▶ [What to work on]:
From the listing that follows, output everything exactly except the pictures.
========================================================================
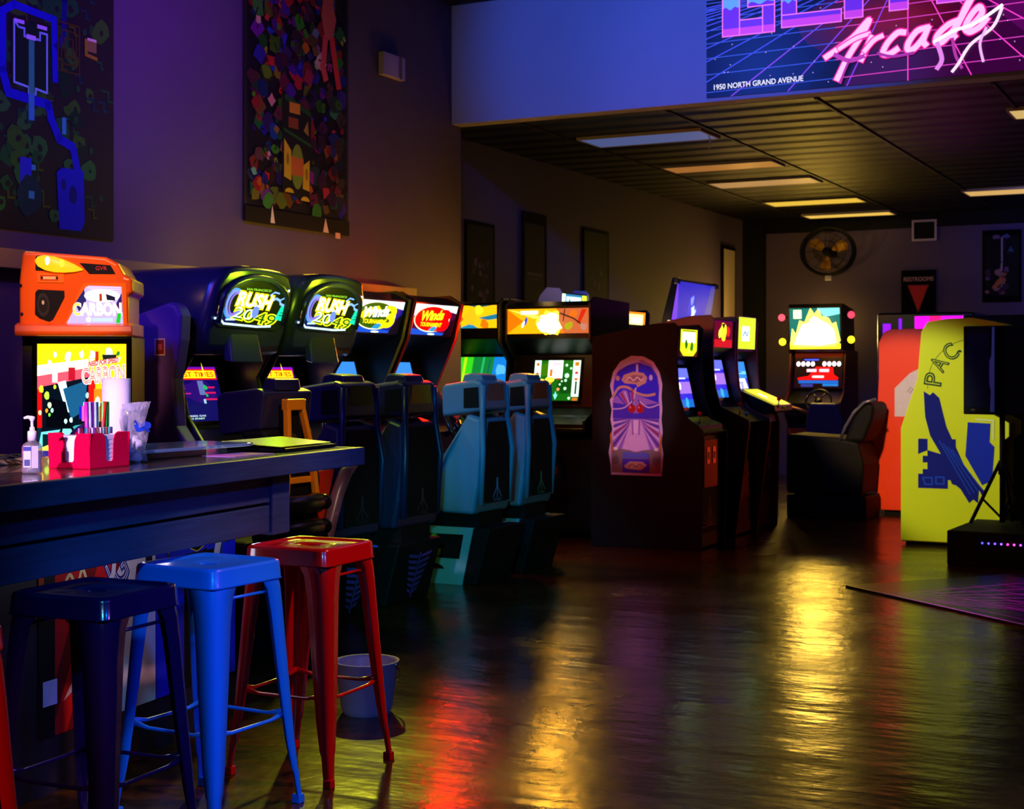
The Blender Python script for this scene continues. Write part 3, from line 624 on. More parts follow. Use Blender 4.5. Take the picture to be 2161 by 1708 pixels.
def art_attract(bright):
    def f(A, w, h):
        k = 1.0 if not bright else 1.6
        A.rect(-w/2,0,w/2,h,E((22,16,130),.55*k)); A.rect(-w/2,h*.78,w/2,h,E((120,16,190),1*k)); A.blob(0,h*.55,w*.5,E((60,20,150),.6*k),12,.3,.4)
        if bright: A.rect(-w*.4,0,w/2,h*.7,E((235,225,250),1.8)); A.rect(-w*.5,0,-w*.3,h*.9,E((180,60,220),1))
        A.rect(-w*.5,h*.76,w*.48,h*.96,E((240,24,16),1.2)); A.rect(-w*.48,h*.79,w*.46,h*.93,E((255,220,20),1.8)); A.text('BEST TIMES', -w*.44, h*.815, w*.86, h*.09, E((240,30,10),1.1), off=.02)
        A.poly([(w*.17,h*.8),(w*.2,h*1.08),(w*.24,h*.8)],E((255,210,30),1.8))
        if not bright:
            for v in (.6,.5,.38): A.rect(w*.1,h*v,w*.38,h*v+.01,E((240,30,100),.9))
            A.rect(-w*.4,h*.5,-w*.2,h*.52,E((230,40,150),.9)); A.rect(-w*.42,h*.6,-w*.3,h*.61,E((240,60,60),.9)); A.rect(0,h*.48,.05,h*.74,E((110,130,200),.9)); A.blob(w*.16,h*.62,.02,E((30,200,110),1)); A.blob(w*.16,h*.47,.012,E((30,200,90),1)); A.rect(.02,h*.32,.04,h*.4,E((160,220,250),1.1))
            A.text('PRESS GAS', -w*.38, h*.085, w*.4, h*.028, E((210,230,255),1.3), off=.02); A.text('TO START', -w*.38, h*.035, w*.36, h*.028, E((190,255,220),1.3), off=.02)
    return f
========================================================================
▶ [Solution to the problem]:
The Blender Python script for this scene continues. Write part 3, from line 624 on. More parts follow. Use Blender 4.5. Take the picture to be 2161 by 1708 pixels.
def art_attract(bright):
    def f(A, w, h):
        k = 1.0 if not bright else 1.6
        A.rect(-w/2,0,w/2,h,E((22,16,130),.55*k)); A.rect(-w/2,h*.78,w/2,h,E((120,16,190),1*k)); A.blob(0,h*.55,w*.5,E((60,20,150),.6*k),12,.3,.4)
        if bright: A.rect(-w*.4,0,w/2,h*.7,E((235,225,250),1.8)); A.rect(-w*.5,0,-w*.3,h*.9,E((180,60,220),1))
        A.rect(-w*.5,h*.76,w*.48,h*.96,E((240,24,16),1.2)); A.rect(-w*.48,h*.79,w*.46,h*.93,E((255,220,20),1.8)); A.text('BEST TIMES', -w*.44, h*.815, w*.86, h*.09, E((240,30,10),1.1), off=.02)
        A.poly([(w*.17,h*.8),(w*.2,h*1.08),(w*.24,h*.8)],E((255,210,30),1.8))
        if not bright:
            for v in (.6,.5,.38): A.rect(w*.1,h*v,w*.38,h*v+.01,E((240,30,100),.9))
            A.rect(-w*.4,h*.5,-w*.2,h*.52,E((230,40,150),.9)); A.rect(-w*.42,h*.6,-w*.3,h*.61,E((240,60,60),.9)); A.rect(0,h*.48,.05,h*.74,E((110,130,200),.9)); A.blob(w*.16,h*.62,.02,E((30,200,110),1)); A.blob(w*.16,h*.47,.012,E((30,200,90),1)); A.rect(.02,h*.32,.04,h*.4,E((160,220,250),1.1))
            A.text('PRESS GAS', -w*.38, h*.085, w*.4, h*.028, E((210,230,255),1.3), off=.02); A.text('TO START', -w*.38, h*.035, w*.36, h*.028, E((190,255,220),1.3), off=.02)
    return f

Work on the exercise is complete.